Part II: Reality
I did not know how I felt. I was the definition of unaware. For some reason when I was very young I learned to suppress my emotions so deeply I was unaware of them. This is the nature of the unconscious. A disconnection for whatever reason between thinking and feeling. I will remind you here that I am not a counselor and have no academic standing to share. Feel free to consider me a case study and nothing more. Remember, life is hard because no two people experience it the same way. There is no one right path to wholeness and the job is never actually finished. If it may seem to help on your journey, give it a try, if not, find another way.

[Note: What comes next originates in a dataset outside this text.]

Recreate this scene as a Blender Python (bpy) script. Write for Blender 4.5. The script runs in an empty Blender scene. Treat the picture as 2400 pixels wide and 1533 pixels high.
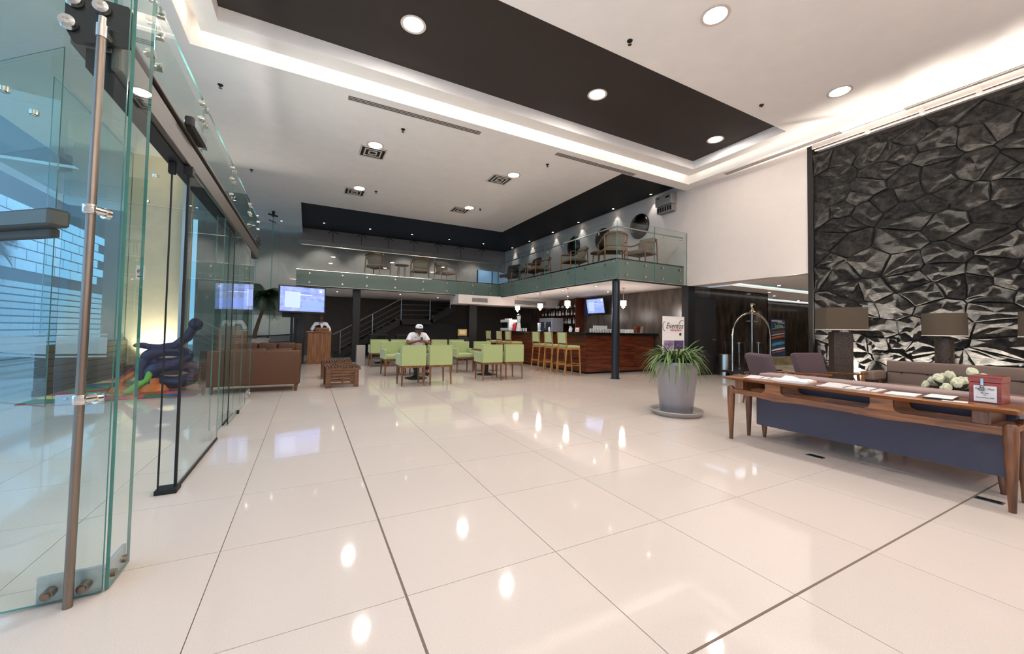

Like I said, I was unaware of some of my emotions. My experience from that created my belief that the first essential element in becoming aware is to recognize and feel our feelings. I remember when I first started the journey many years ago and someone close to me asked, “Did I do something? You seem upset?” My response at the time was, “I really don’t know what I’m feeling but if you ask me again I’ll gladly blame it on you.” Yes, that was as close to authentic as I could be in the moment.
For this journey, we can’t dismiss the reality that much of our lives are based in imaginary scenarios. Sometimes there is an expectation or maybe a dream scenario in how we thought a conversation or relationship or situation would go. Don’t even try to tell me you’ve never had an argument with someone in your head who wasn’t actually present. I won’t believe you. And I bet you were beautifully fluent and convincing and had all the pieces right and they were full of BS, right?
Reality steps in and blows it all to pieces, but if we don’t recognize those internal desires and allow room to grieve what we wanted, the recipe goes bad. It’s hard to explain but say you wanted A but got B. That is the key moment to experience the emotion that rises up. Disappointment, sadness, confusion, whatever it is. When I missed those key moments, a deep well of emotions started to develop and sadly colored every interaction I had after. Triggered. This is one of the places in which unconscious thoughts develop. The ability to live with B is deeply hindered when A hasn’t been grieved. If you don’t miss that step, you can let go of A and face B.
To make it more complicated, when you start to feel the emotions of life but have an unconscious full of old ones, there is an additional requirement to question our feelings. Because what if those old ones have piled up and filled you with core beliefs that are patently untrue? You may attempt to sit down and cry a little river to heal and come up against not only a condemning inner voice, but a set of core beliefs that you aren’t even aware of.
“I never get what I want.” Or “No one sees my value.” Or “I am a waste of human flesh.” These are usually recognizable because they come in ridiculous extremes but must be heard and questioned to be dismissed. These are just a few reasons for bringing the unconscious conscious and the path goes right through the heart of emotions.
And by the way, it is not a one time deal anymore than it’s one size fits all. It is a way of being. It’s necessary in the midst of all the normal stresses of life and all the people around you dealing (or not) with their own voices. Who are you? Is it who you claim to be or someone else?
“There is something in everyone of you that waits, listens for the sound of the genuine in yourself and if you can not hear it, you will never find whatever it is for which you are searching and if you hear it and then do not follow it, it was better that you had never been born. . . .
Sometimes there is so much traffic going on in your minds, so many different kinds of signals . . . and you are buffeted by these and in the midst of all of this you have got to find out what your name is. Who are you? . . .
Now there is something in everybody that waits and listens for the sound of the genuine in other people. . . . I must wait and listen for the sound of the genuine in you. . .
Now if I hear the sound of the genuine in me and if you hear the sound of the genuine in you it is possible for me to go down in me and come up in you. So that when I look at myself through your eyes having made that pilgrimage, I see in me what you see in me and the wall that separates and divides will disappear and we will become one because the sound of the genuine makes the same music.”